内容は2部に分かれ、第一部は「死の世界」、第二部は「生の世界」と題されていました。ストーリーや曲目は下記に掲載されています。

とにかく、渡辺えりさんの声が圧巻でした。曲の合間に入る短い語りだけで、場の雰囲気をコントロールしてしまう声。ひとたび歌えば、圧倒的な声量と歌唱力で詞の世界を表現する声。歌われた歌詞は日本語で、タンゴを日本語で歌うことには賛否が分かれがちですが、今回に関して言えば彼女の女優としての表現力が最大限に活きていて、異の唱えようのない出来映えだったと思います。

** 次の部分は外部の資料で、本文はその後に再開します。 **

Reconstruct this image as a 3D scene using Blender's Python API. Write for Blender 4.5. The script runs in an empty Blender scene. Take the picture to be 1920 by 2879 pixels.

プログラムに載せられたご本人のメッセージには「日本語しか知らない自分は日本語で歌うことを決めて訳詞しました」とあるので、ご自身の監修による訳詞だったのでしょうか。特に「ロコへのバラード」「チェ・タンゴ・チェ」は、歌が完全にご自身のものとなっていることが感じられました。

演奏は鈴木崇朗 (bn)、三枝伸太郎 (pf)、吉田篤貴 (vn) のトリオ。コントラバスがいないことを感じさせない三枝さんの左手の重量感がすごい。奇をてらったところのないオーソドックスなスタイルの編曲で、曲の魅力を存分に味わうことができました。

そしてダンス。今回の公演をプロデュースした Gyu さんをはじめとして3組のダンスペアが登場し、歌、演奏と共に死と生のストーリーを表現していました。アクロバティックなリフトや争いを思わせる激しい動き、そして美しい所作が印象的でした。ショーの第二部には観客も一緒に踊ることの出来る時間が設けられていたのも、プロのダンサーが踊るのを観るだけとは違う形で「生」を感じることができた演出だったと思います。


本記事はブログとの同時ポストです。


この記事が気に入ったらサポートをしてみませんか?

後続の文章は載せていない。